Liam Reid
Government plans for tolled motorways across the State are facing a constitutional challenge from a local action group in Co Meath.
Campaigners against the proposed new M3 motorway, which passes close to the Hill of Tara, have sought legal advice on the possibility of mounting a constitutional challenge to the tolled motorway.
The 60-kilometre stretch, from Clonee to north of Kells, Co Meath, which is costing 680 million, was given permission last August by An Bord Pleanála. The motorway will bypass Dunshaughlin, Navan and Kells and will be tolled at two points along its length.
The newly-formed Save Tara-Skreen Valley Group, made up of conservationists and local residents, is examining the constitutional position on compulsory purchase orders for tolled roads.
The group believes there could be a serious conflict surrounding the fact that, except in cases of public good, the State does not have rights to uses compulsory purchase orders.

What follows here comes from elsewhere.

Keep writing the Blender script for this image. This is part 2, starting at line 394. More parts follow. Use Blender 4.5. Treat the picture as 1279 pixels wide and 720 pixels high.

According to group spokesman, Mr Vincent Salafia, the fact that a private firm will operate the toll road could be seen as a profit-making venture rather than public good project. "There is a serious legal issue here," said Mr Salafia. "Whatever firm wins the tolling contract stands to make 2 billion over a 30-year period."
He said the group has engaged two legal teams who are examining the constitutional issues surrounding the tolling plans.
The group is planning to meet local landowners later this month, to discuss taking a test case on behalf of a landowner against the compulsory purchase orders.
"Letters have already gone out putting people on notice that their land will be acquired under compulsory purchase order."
The Tara-Skreen group is campaigning against the road on the basis that it passes too close to the historic Hill of Tara, and within an archeological complex of Tara-Skreen Valley, which Mr Salafia describes as one of the "most important" of its kind in the world.
Mr Salafia had denied the group is an extension of the group which brought the legal challenge against the final stage of the M50 motorway over the partial destruction of the Carrickmines Castle site. Mr Salafia was heavily involved in that group.